'Coco Chanel'
TELEVISION REVIEW
Shirley MacLaine stars in the Lifetime biopic of the late fashion designer, which leaves out too many threads of her life.
There may come a time when “Lifetime movie” as a shorthand for sentimental, feisty-gal-sobfest is stricken from the lexicon. But that day is not today.
Instead, today we consider “Coco Chanel,” an original movie event premiering tonight that has such high production value and so little artistic value that a viewer may find herself at times whimpering in disbelief.
Three seemingly endless hours long, "Coco Chanel" still manages to omit the most celebrated decades (and a scandalous affair with a German officer during World War II) because it is much more interested in a tedious account of Chanel's early love life. A little whitewashing is forgivable in a biopic, but to make a movie about the most influential figure in fashion history in which she spends more time moping around about her boyfriends than she does designing clothes is infuriating. The contestants on "Project Runway" are taken more seriously as artists than Chanel is here.

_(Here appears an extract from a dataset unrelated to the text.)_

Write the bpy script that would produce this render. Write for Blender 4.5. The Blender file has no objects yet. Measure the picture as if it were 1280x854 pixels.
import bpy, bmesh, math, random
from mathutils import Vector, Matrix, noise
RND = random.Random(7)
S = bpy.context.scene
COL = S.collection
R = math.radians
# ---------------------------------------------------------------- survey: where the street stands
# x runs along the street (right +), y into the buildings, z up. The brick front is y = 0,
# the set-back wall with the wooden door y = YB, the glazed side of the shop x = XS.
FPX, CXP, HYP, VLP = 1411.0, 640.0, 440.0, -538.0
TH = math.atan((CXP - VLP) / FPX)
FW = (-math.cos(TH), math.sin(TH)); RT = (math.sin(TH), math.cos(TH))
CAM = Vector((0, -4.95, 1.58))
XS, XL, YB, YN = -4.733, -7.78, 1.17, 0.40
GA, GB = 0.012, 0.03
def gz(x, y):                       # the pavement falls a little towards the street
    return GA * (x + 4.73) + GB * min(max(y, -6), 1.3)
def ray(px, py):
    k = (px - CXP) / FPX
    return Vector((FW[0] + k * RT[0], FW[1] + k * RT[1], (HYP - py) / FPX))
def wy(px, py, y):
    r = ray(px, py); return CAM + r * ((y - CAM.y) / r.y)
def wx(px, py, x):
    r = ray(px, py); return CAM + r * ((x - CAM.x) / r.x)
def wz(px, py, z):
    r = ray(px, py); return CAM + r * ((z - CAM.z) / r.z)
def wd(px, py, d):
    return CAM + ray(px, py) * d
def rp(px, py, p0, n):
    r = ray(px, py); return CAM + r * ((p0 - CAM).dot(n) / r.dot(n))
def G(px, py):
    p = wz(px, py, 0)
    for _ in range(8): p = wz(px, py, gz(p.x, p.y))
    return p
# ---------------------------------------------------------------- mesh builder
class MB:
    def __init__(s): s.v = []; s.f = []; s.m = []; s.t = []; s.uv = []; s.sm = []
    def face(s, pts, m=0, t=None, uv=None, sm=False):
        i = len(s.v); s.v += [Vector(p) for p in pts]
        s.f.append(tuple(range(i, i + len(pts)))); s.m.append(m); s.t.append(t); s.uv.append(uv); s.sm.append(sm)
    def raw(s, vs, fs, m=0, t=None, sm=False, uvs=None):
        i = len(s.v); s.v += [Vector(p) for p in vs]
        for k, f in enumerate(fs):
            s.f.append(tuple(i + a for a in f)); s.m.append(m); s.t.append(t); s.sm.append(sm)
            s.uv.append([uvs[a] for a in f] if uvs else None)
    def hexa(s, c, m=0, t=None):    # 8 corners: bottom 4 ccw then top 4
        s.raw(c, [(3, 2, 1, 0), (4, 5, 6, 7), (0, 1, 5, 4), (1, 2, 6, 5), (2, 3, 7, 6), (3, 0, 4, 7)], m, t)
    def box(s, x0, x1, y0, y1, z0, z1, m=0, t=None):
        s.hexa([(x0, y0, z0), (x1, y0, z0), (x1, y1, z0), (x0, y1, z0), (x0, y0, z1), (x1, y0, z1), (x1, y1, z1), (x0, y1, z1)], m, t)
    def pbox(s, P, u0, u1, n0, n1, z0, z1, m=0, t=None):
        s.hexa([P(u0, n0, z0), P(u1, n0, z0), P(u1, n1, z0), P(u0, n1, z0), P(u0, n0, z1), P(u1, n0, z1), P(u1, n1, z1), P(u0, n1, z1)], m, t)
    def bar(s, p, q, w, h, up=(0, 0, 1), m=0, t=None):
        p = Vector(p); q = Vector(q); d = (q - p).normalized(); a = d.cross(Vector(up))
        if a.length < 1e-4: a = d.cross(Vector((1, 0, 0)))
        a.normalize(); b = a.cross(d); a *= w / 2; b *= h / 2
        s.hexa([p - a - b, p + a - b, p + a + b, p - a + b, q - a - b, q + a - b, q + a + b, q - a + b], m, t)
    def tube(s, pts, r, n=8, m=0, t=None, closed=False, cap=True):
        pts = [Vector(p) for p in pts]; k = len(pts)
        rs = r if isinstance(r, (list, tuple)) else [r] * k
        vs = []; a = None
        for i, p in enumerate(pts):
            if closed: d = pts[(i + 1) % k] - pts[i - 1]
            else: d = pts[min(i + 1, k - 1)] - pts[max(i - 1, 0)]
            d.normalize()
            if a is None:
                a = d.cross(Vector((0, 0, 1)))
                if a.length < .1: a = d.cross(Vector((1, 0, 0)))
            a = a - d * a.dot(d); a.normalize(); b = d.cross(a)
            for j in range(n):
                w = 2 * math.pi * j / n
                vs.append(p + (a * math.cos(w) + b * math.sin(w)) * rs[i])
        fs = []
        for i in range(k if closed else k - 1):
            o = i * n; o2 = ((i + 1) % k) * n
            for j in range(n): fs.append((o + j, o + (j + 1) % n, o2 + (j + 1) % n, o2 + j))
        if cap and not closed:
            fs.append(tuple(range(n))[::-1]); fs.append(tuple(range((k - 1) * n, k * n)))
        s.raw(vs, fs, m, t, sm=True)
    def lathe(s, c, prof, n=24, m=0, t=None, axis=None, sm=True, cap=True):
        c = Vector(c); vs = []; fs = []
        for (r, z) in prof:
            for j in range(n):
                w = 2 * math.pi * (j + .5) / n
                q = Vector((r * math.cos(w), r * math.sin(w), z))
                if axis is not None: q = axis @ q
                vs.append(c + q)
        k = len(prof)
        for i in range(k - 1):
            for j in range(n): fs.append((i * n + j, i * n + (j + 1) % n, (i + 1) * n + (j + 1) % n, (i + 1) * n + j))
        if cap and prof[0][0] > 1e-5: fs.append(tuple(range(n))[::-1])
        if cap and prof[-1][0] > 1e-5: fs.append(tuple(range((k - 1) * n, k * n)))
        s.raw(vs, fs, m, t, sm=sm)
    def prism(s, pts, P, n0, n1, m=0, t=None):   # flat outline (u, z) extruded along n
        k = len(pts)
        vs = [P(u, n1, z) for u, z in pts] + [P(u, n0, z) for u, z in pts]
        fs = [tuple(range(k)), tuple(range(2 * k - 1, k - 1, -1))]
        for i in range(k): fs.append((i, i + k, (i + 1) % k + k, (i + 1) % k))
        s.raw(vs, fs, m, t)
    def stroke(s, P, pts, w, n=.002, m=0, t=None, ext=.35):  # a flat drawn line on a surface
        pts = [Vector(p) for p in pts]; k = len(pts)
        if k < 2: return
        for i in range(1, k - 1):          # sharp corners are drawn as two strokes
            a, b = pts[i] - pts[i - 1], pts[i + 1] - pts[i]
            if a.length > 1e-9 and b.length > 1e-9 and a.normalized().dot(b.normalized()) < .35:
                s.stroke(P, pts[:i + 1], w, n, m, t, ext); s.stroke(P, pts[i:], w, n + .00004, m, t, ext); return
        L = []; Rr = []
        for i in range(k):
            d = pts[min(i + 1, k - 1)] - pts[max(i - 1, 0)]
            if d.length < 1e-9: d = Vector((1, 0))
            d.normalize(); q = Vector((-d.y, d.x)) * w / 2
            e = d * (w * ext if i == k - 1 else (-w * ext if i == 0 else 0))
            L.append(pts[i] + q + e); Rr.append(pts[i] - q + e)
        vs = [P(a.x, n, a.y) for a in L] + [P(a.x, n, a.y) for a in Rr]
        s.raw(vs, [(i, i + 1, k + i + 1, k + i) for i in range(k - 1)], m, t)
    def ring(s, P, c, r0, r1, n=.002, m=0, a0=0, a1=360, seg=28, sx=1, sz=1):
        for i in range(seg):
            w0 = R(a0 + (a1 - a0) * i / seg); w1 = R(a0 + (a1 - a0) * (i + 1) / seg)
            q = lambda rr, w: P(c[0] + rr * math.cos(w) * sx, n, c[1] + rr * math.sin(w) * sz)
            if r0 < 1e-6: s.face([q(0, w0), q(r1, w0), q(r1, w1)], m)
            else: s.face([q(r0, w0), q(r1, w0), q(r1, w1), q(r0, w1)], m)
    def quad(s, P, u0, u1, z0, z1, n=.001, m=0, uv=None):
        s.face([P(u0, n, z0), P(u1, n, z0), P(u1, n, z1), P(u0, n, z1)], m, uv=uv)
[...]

Mercifully, it is a gorgeously shot film, with hats to die for, period opulence and poverty well-depicted and, eventually, all those fabulous Chanel suits. For those who found the Oscar-winning film "La Vie en Rose" far too depressing (not to mention French), there may be enjoyment in this Americanized tale of similar pathos. Like singer Edith Piaf, Chanel suffered the early death of her mother, an impoverished childhood, father-abandonment, hardscrabble young adulthood and a few unwise romantic choices, but with a happier outcome. Unlike Piaf, an alcoholic and drug addict who died at 48, Chanel lived to the ripe old age of 87. She never stopped working and experienced a postwar renaissance when she was 69.
This is where "Coco Chanel" opens. Played by the venerable Shirley MacLaine, the elderly designer is staging a comeback show. (Her comeback actually followed an exile in Switzerland; Paris never forgave her for having an affair with an occupying officer. This is never mentioned.) As her glad-handing business partner, Marc Bouchier (a surprisingly insufferable Malcolm McDowell), watches in horror, it bombs.
Coco is unfazed; she is, she says through a plume of cigarette smoke, used to rejection. (Cue flashback to tubercular mother, deadbeat father, etc.) To MacLaines' everlasting credit, she does not attempt an accent, assuming, accurately, that at this stage in her career she is naturally imperious enough to seem French without sounding like it.